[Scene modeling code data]
───

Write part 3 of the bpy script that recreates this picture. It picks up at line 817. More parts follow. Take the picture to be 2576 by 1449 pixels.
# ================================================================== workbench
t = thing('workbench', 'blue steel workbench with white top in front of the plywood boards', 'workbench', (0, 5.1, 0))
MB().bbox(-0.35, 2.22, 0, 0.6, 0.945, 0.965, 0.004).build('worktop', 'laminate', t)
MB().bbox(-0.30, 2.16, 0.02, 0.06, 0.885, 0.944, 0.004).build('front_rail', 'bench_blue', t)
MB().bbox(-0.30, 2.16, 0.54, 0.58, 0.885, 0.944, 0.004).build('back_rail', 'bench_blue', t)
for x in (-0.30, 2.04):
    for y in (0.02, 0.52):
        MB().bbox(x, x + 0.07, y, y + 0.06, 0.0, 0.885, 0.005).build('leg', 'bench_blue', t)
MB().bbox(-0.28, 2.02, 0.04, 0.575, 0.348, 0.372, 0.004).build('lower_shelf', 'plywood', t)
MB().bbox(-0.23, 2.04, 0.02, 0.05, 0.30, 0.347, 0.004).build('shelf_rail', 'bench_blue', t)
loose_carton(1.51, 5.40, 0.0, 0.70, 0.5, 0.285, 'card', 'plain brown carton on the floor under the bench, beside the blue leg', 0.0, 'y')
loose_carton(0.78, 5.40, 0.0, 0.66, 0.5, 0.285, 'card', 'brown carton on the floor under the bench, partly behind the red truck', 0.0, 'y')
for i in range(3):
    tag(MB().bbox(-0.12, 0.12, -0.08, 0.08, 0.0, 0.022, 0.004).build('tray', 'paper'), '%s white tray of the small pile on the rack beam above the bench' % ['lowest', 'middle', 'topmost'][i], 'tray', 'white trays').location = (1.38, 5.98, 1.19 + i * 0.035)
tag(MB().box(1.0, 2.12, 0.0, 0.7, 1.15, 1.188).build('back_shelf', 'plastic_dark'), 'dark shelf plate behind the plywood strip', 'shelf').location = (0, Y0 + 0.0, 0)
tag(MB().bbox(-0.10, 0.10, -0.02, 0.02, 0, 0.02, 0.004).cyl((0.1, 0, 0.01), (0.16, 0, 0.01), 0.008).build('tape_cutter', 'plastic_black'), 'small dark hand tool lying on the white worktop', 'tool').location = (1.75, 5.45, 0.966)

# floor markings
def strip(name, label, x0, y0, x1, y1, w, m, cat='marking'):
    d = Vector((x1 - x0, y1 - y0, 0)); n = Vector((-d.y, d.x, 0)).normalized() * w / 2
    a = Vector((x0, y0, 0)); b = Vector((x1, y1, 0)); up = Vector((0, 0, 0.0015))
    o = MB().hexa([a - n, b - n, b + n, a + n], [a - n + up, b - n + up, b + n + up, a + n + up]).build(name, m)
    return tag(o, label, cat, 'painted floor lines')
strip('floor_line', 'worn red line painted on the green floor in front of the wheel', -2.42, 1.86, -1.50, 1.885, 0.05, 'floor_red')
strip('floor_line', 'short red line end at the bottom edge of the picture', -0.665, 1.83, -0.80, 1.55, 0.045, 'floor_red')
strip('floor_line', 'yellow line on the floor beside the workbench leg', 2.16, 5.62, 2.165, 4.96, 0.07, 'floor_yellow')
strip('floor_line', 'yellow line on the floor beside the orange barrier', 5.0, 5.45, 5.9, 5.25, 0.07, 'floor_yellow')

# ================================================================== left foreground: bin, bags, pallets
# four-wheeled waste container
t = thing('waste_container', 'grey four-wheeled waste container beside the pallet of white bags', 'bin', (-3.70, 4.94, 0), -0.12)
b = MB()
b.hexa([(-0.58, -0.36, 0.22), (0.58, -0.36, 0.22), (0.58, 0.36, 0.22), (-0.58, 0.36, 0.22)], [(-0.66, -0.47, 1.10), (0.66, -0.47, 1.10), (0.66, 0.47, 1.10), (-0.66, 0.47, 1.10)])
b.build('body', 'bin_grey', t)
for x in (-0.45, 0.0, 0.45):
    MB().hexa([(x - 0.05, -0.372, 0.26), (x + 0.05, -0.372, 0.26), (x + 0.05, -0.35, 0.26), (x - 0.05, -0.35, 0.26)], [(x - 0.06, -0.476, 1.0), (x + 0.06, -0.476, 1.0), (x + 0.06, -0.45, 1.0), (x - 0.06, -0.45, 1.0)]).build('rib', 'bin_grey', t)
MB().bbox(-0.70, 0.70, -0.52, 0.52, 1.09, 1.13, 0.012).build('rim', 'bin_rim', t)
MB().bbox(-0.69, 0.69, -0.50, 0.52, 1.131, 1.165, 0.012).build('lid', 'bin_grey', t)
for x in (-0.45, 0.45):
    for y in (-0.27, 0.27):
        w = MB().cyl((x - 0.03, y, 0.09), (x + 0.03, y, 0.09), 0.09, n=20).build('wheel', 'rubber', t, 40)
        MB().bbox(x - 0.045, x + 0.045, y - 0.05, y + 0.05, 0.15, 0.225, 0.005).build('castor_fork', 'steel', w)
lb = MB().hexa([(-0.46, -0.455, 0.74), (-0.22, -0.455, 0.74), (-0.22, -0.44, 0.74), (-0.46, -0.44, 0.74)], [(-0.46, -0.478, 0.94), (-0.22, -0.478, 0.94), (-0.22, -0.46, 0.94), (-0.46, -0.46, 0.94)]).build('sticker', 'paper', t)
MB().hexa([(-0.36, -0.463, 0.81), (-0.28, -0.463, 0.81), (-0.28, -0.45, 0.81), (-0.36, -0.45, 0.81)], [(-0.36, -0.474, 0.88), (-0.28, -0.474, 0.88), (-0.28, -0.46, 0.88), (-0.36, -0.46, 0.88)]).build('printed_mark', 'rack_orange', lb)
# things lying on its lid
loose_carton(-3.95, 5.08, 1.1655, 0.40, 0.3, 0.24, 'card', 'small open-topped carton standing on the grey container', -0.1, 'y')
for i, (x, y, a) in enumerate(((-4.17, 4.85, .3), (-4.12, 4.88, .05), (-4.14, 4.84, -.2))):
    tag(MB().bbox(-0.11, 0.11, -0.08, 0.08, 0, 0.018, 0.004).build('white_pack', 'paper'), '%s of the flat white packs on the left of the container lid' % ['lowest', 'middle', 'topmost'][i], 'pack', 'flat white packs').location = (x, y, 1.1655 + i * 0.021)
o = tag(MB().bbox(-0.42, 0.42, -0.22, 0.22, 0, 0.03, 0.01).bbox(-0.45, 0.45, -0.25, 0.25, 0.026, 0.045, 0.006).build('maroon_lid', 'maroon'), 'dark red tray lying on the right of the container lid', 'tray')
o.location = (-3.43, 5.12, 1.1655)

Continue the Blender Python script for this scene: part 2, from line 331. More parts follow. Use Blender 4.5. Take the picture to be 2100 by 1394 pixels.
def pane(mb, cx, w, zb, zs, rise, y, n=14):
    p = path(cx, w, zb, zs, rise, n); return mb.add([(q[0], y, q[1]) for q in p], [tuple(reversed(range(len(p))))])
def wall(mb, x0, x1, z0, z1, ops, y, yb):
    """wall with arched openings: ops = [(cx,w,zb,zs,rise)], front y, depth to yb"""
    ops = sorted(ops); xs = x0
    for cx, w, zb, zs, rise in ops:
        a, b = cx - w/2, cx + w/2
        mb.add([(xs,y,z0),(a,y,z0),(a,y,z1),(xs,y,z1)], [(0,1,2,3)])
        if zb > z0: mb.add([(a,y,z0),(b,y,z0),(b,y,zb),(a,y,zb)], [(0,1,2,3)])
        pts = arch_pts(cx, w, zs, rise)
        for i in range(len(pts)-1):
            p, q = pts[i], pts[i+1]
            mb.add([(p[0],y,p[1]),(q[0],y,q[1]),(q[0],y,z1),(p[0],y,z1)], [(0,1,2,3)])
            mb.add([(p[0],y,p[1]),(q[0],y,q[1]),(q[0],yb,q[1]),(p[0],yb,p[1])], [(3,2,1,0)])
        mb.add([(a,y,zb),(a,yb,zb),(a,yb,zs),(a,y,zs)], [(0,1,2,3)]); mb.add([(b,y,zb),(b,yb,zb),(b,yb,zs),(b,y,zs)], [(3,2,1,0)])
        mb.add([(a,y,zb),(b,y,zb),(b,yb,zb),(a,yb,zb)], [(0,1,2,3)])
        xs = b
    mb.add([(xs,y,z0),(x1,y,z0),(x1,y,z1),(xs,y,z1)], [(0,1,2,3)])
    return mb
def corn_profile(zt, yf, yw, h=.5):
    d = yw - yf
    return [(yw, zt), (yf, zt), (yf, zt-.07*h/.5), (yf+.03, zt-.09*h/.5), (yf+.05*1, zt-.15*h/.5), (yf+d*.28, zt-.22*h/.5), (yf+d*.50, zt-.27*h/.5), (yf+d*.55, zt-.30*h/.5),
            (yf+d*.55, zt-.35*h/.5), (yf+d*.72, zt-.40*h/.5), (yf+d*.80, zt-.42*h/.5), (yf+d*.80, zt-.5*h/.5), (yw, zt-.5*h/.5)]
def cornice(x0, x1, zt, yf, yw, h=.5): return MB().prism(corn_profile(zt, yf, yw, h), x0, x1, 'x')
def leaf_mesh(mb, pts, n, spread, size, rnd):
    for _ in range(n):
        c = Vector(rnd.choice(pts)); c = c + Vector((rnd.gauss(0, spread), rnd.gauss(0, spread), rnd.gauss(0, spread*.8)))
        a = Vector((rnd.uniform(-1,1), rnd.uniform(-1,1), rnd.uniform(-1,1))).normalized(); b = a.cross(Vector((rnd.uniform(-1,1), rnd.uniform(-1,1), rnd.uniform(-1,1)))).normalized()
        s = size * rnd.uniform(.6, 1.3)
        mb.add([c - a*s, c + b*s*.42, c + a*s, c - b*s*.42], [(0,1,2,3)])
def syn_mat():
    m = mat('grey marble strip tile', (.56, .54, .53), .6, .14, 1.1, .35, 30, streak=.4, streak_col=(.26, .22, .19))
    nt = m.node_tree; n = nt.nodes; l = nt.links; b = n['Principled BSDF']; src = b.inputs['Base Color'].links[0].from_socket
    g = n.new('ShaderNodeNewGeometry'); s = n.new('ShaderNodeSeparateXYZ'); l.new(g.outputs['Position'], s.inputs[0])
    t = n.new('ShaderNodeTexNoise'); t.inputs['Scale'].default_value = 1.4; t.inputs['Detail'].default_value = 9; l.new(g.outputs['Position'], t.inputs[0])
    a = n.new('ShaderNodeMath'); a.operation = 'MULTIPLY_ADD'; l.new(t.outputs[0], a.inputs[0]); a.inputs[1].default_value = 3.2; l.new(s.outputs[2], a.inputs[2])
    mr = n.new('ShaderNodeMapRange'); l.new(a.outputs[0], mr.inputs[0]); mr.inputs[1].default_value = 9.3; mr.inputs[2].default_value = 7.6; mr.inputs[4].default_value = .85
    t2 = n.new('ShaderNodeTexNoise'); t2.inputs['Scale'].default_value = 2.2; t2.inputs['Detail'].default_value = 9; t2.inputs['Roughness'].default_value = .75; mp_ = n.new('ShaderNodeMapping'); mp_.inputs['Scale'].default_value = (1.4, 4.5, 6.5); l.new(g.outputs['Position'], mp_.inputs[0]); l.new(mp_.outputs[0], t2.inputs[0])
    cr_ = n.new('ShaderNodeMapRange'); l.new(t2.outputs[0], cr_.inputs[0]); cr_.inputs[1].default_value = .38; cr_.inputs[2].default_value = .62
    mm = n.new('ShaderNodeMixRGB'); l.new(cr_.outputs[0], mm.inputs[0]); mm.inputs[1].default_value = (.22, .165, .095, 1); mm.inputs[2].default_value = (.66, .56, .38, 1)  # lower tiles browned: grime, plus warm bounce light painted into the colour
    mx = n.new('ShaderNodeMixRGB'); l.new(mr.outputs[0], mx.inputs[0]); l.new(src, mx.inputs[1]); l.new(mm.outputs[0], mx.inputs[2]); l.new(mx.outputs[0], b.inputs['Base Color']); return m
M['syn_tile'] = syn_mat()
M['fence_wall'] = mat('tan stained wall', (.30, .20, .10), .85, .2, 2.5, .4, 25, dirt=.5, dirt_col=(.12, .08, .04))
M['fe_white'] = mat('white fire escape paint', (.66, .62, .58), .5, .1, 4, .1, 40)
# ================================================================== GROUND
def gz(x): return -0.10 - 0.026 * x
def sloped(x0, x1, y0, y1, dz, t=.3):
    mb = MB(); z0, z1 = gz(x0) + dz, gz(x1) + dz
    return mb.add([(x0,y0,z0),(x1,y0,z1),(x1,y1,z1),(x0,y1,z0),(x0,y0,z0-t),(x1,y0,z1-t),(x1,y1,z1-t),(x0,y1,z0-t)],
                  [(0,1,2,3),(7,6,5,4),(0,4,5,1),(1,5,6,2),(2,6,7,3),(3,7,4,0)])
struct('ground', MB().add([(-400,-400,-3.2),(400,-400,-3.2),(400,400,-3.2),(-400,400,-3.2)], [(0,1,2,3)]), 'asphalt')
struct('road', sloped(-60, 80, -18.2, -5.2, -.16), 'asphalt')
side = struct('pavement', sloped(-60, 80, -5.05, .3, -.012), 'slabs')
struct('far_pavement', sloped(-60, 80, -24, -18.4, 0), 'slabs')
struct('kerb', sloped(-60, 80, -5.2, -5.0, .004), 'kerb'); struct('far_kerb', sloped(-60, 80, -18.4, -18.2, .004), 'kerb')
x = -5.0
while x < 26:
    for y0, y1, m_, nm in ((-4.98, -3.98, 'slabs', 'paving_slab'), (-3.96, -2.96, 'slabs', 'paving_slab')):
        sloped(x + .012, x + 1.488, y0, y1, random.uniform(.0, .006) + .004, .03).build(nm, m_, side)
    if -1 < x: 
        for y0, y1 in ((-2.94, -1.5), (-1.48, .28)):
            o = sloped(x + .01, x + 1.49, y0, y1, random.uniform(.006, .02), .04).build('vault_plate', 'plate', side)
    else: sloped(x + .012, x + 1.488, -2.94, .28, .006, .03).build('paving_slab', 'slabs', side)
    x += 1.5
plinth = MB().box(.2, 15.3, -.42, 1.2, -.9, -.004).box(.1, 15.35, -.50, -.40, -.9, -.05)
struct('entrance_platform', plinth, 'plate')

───

**Problem details**.
Quote exactly the opening line of the material above and every line after it, up to and including the line that contains "(1.75, 5.45, 0.966)".

**Result below**.
Write part 3 of the bpy script that recreates this picture. It picks up at line 817. More parts follow. Take the picture to be 2576 by 1449 pixels.
# ================================================================== workbench
t = thing('workbench', 'blue steel workbench with white top in front of the plywood boards', 'workbench', (0, 5.1, 0))
MB().bbox(-0.35, 2.22, 0, 0.6, 0.945, 0.965, 0.004).build('worktop', 'laminate', t)
MB().bbox(-0.30, 2.16, 0.02, 0.06, 0.885, 0.944, 0.004).build('front_rail', 'bench_blue', t)
MB().bbox(-0.30, 2.16, 0.54, 0.58, 0.885, 0.944, 0.004).build('back_rail', 'bench_blue', t)
for x in (-0.30, 2.04):
    for y in (0.02, 0.52):
        MB().bbox(x, x + 0.07, y, y + 0.06, 0.0, 0.885, 0.005).build('leg', 'bench_blue', t)
MB().bbox(-0.28, 2.02, 0.04, 0.575, 0.348, 0.372, 0.004).build('lower_shelf', 'plywood', t)
MB().bbox(-0.23, 2.04, 0.02, 0.05, 0.30, 0.347, 0.004).build('shelf_rail', 'bench_blue', t)
loose_carton(1.51, 5.40, 0.0, 0.70, 0.5, 0.285, 'card', 'plain brown carton on the floor under the bench, beside the blue leg', 0.0, 'y')
loose_carton(0.78, 5.40, 0.0, 0.66, 0.5, 0.285, 'card', 'brown carton on the floor under the bench, partly behind the red truck', 0.0, 'y')
for i in range(3):
    tag(MB().bbox(-0.12, 0.12, -0.08, 0.08, 0.0, 0.022, 0.004).build('tray', 'paper'), '%s white tray of the small pile on the rack beam above the bench' % ['lowest', 'middle', 'topmost'][i], 'tray', 'white trays').location = (1.38, 5.98, 1.19 + i * 0.035)
tag(MB().box(1.0, 2.12, 0.0, 0.7, 1.15, 1.188).build('back_shelf', 'plastic_dark'), 'dark shelf plate behind the plywood strip', 'shelf').location = (0, Y0 + 0.0, 0)
tag(MB().bbox(-0.10, 0.10, -0.02, 0.02, 0, 0.02, 0.004).cyl((0.1, 0, 0.01), (0.16, 0, 0.01), 0.008).build('tape_cutter', 'plastic_black'), 'small dark hand tool lying on the white worktop', 'tool').location = (1.75, 5.45, 0.966)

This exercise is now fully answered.